Много проблем постоянно возникает в отношениях России и Запада. Это исторически естественно, хотя и жаль. Настораживает однообразие, - это очень часто похожие друг на друга проблемы, и по существу, и по стилю. Это при том, что меняются названия эпох, меняются поколения политиков. 20 лет назад, при Горбачеве, холодная война, казалось бы, ушла в прошлое безвозвратно. Полное падение коммунизма при Ельцине, казалось бы, лишь подтвердило этот факт. Россия, США, НАТО в начале 1990-х годов были стопроцентными союзниками. Но... Проходят годы, и история воспринимается уже по-другому. И Сильвио Берлускони в сентябре 2010 на форуме в Ярославле уже говорит, что разрядка между Россией и США началась после 2001 года, а до этого все было очень напряженно. А в 2009-м пришлось прибегать к “перезагрузке”. А теперь снова какие-то подобные акции намечаются. Не может умереть холодная война. Прямо-таки окружена она невидимыми реанимобилями. Живым людям в России от этого только хуже, намного хуже.

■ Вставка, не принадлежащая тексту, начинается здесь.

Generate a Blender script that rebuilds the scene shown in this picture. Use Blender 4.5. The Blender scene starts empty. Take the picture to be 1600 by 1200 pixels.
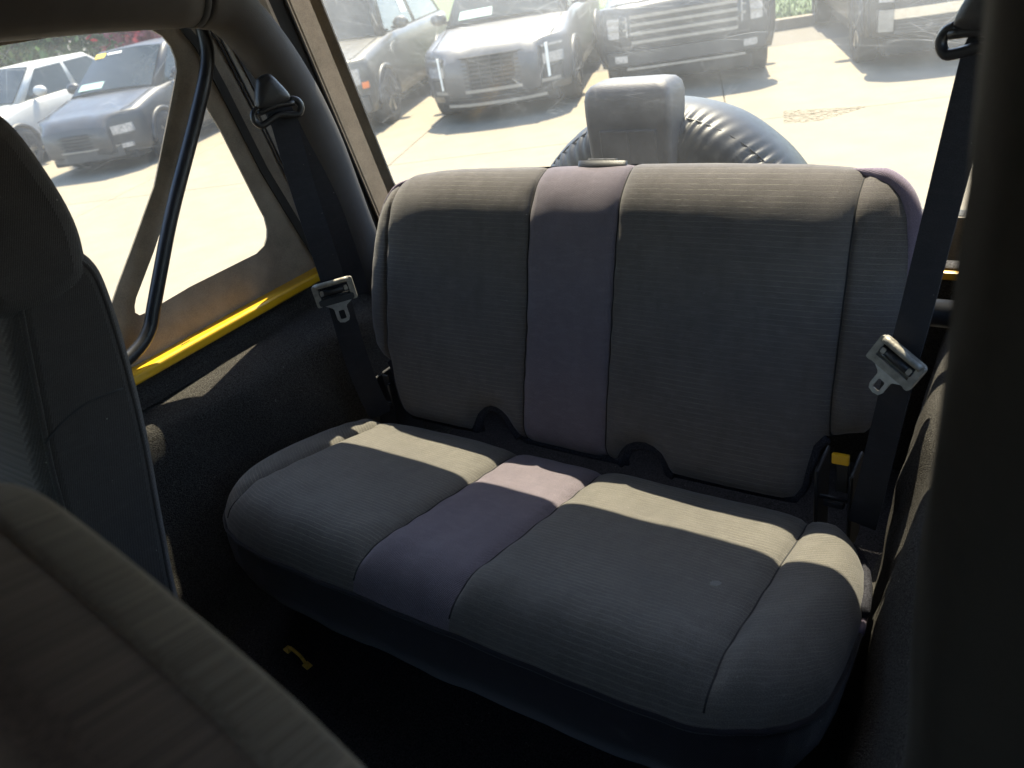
import bpy, bmesh, math, random
from mathutils import Vector, Matrix, noise as mnoise
R = math.radians
random.seed(7)
sc = bpy.context.scene
col = sc.collection

# ------------------------------------------------------------------ camera
cam_d = bpy.data.cameras.new('camera')
cam = bpy.data.objects.new('camera', cam_d); col.objects.link(cam)
cam_d.sensor_width = 36; cam_d.lens = 27.94
cam_d.clip_start = 0.02; cam_d.clip_end = 600
cam.matrix_world = Matrix(((0.8275, -0.1474, 0.5418, 0.665),
                           (0.5369, 0.4899, -0.6868, 0.0),
                           (-0.1642, 0.8592, 0.4846, 1.60),
                           (0, 0, 0, 1)))
cam_d.dof.use_dof = True
cam_d.dof.focus_distance = 1.25
cam_d.dof.aperture_fstop = 7.5
sc.camera = cam

# ------------------------------------------------------------------ sky, sun, exposure
SUN = Vector((0.20, -0.55, -1.0)).normalized()
world = bpy.data.worlds.new('World'); sc.world = world; world.use_nodes = True
wn = world.node_tree.nodes; wl = world.node_tree.links
sky = wn.new('ShaderNodeTexSky'); sky.sky_type = 'NISHITA'; sky.sun_disc = False
sky.sun_elevation = math.asin(-SUN.z)
sky.sun_rotation = math.atan2(-SUN.x, -SUN.y)
wl.new(sky.outputs[0], wn['Background'].inputs[0])
wn['Background'].inputs[1].default_value = 0.15
sun_d = bpy.data.lights.new('sun', 'SUN'); sun_d.energy = 3.9; sun_d.angle = R(0.5); sun_d.color = (1.0, 0.89, 0.68)
sun = bpy.data.objects.new('sun', sun_d); col.objects.link(sun)
sun.rotation_euler = SUN.to_track_quat('-Z', 'Y').to_euler()
sun.location = (0, 0, 6)
sc.view_settings.view_transform = 'Standard'; sc.view_settings.look = 'None'
sc.view_settings.gamma = 1.0; sc.view_settings.exposure = 2.2
sc.view_settings.use_curve_mapping = False
sc.cycles.max_bounces = 10; sc.cycles.diffuse_bounces = 5; sc.cycles.transparent_max_bounces = 24
sc.cycles.use_denoising = True

GZ = -0.45            # the parking lot's level; the vehicle's own origin is higher

# ------------------------------------------------------------------ material helpers
def new_mat(name):
    m = bpy.data.materials.new(name); m.use_nodes = True
    nt = m.node_tree; b = nt.nodes['Principled BSDF']
    return m, nt, b
def N(nt, t, **kw):
    n = nt.nodes.new(t)
    for k, v in kw.items(): setattr(n, k, v)
    return n
def mathn(nt, op, a, b=None):
    n = N(nt, 'ShaderNodeMath', operation=op)
    for i, v in enumerate((a, b)):
        if v is None: continue
        if isinstance(v, (int, float)): n.inputs[i].default_value = v
        else: nt.links.new(v, n.inputs[i])
    return n.outputs[0]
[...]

Фотографирование на память улыбающихся лидеров ровным счетом ничего не означает, конкретные проблемы решать почти не удается. Дух доминирует скорее формальный, недоверчивый, несколько холодный.
Военно-политическое мышление продолжает рассматривать Европу как потенциальный театр военных действий между Россией и НАТО в случае, если противоречия по какому-то вопросу зайдут слишком далеко. И мы становимся свидетелями “вооружения”, “довооружения”, “перевооружения” на границе России и НАТО, - если не в реальности, то в планах и риторике.
Конечно, этому есть много объяснений, которые, впрочем, мало помогают. Одним из важных для меня объснений, почему пошедшие с таким реальным политическим блеском два десятка лет назад процессы потеряли всякую прежнюю энергию, является то, что тогда холодная война представляла собой огромное по масштабу, но все же ограниченное в плане осмысления явление. Она вполне укладывалась в довольно простые, локальные по своему характеру, схемы мышления и подходов. Теперь же вызовы, которые стоят перед политической элитой демократического мира, стали глобальными в буквальном смысле, очень многочисленными и разнообразными, а человеческое мышление - в силу своей природы - осталось ограниченным и просто не справляется с многообразием и разнообразием проблем, которые надо решать в буквальном смысле по всей Земле. Проблемы стали очень глобальны, а люди остались ограничены и провинциальны. Вот так и выходит, что очень мало что получается.
Тем временем совершенно очевидно, что конкретные достижения в “современной разрядке” необходимы как с практической точки зрения, так и с точки зрения психологии существования и развития пан-европейского политического пространства и для укрепления глобального потенциала “пан-европейской” политики и европейской политической культуры.